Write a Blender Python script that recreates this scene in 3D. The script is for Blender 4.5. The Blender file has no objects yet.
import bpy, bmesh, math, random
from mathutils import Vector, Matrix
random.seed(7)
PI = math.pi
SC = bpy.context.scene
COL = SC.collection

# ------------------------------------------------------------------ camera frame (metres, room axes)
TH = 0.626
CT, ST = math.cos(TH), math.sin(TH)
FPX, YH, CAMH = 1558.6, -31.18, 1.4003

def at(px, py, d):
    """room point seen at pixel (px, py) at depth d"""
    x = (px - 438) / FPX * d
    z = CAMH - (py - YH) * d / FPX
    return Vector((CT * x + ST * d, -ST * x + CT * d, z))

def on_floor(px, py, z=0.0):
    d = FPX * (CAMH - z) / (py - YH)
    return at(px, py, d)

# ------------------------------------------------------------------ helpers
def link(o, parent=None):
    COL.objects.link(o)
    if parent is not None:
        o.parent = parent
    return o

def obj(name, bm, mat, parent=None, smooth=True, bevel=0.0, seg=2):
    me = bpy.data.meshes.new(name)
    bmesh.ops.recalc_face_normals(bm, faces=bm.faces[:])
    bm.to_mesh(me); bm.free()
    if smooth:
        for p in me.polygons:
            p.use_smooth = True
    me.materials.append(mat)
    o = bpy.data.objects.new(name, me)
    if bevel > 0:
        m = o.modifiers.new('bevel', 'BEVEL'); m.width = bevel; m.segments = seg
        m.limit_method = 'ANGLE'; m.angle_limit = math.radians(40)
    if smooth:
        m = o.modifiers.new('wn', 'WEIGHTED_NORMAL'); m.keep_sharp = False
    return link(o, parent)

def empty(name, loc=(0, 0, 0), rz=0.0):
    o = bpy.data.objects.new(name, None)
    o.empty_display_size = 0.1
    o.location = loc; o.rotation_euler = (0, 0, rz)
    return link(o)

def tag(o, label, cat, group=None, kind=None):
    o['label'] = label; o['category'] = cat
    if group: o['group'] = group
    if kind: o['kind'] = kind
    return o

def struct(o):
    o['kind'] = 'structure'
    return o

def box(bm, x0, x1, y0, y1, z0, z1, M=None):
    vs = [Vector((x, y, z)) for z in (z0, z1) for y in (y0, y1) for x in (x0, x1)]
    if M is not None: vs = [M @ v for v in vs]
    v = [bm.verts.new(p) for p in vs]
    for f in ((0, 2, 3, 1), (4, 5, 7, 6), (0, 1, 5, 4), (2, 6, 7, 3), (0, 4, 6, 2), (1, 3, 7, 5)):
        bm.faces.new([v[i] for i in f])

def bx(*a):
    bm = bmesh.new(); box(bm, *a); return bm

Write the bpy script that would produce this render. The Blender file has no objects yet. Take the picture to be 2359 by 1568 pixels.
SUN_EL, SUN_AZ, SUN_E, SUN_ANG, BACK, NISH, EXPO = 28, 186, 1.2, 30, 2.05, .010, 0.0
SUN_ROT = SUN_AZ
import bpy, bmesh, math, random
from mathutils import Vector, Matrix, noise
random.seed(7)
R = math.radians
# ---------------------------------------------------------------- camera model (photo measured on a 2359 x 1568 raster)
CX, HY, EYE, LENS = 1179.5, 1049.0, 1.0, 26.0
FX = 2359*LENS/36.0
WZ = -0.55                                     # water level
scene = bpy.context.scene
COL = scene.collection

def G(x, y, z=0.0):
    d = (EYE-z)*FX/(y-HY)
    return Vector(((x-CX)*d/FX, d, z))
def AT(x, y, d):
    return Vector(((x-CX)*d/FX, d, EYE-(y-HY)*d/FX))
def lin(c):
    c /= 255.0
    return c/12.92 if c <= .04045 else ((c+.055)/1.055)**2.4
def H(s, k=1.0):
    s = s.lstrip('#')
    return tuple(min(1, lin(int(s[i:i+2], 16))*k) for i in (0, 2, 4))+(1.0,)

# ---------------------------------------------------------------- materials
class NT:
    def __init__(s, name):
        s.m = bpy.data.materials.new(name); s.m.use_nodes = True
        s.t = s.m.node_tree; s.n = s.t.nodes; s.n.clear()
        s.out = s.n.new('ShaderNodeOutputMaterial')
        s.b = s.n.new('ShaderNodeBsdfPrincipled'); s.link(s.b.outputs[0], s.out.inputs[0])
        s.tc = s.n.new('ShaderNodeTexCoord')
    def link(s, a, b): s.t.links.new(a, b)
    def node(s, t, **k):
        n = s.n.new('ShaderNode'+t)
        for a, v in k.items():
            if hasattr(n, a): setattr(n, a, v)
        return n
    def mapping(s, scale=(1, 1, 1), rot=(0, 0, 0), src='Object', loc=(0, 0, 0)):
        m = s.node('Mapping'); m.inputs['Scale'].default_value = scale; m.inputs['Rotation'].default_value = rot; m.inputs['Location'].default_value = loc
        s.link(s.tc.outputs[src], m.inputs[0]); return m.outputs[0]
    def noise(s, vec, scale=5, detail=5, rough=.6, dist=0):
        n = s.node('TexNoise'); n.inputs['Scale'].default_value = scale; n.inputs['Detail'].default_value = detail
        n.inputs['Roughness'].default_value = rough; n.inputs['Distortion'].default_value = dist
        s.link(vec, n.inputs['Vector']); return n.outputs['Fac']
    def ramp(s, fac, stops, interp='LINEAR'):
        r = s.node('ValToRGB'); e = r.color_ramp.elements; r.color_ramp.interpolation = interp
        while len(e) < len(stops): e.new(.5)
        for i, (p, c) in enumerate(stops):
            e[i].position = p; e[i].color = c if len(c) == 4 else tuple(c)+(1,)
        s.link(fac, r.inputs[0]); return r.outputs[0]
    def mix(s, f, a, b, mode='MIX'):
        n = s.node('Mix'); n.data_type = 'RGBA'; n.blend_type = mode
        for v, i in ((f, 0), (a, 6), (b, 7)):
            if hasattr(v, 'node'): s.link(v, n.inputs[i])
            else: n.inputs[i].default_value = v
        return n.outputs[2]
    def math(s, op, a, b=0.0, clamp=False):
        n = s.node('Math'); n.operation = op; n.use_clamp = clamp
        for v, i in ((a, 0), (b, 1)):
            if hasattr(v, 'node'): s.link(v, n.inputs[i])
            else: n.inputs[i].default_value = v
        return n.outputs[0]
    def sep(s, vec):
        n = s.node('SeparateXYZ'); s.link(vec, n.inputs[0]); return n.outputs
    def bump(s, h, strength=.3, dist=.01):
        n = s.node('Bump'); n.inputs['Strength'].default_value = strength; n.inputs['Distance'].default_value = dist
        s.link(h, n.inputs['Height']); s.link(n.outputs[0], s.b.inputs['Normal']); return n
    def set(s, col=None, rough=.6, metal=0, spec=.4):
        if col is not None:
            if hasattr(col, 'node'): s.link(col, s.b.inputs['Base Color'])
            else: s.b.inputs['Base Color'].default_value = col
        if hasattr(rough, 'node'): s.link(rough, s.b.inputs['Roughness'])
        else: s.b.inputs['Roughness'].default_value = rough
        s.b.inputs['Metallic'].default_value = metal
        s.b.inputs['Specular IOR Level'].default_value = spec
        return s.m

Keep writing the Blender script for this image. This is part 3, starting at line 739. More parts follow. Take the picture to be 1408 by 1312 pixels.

-=-=-=-=-

» Work instructions:
Find all lines with "file" in them and copy each one.

» Correct response:
Write a Blender Python script that recreates this scene in 3D. The script is for Blender 4.5. The Blender file has no objects yet.
Write the bpy script that would produce this render. The Blender file has no objects yet. Take the picture to be 2359 by 1568 pixels.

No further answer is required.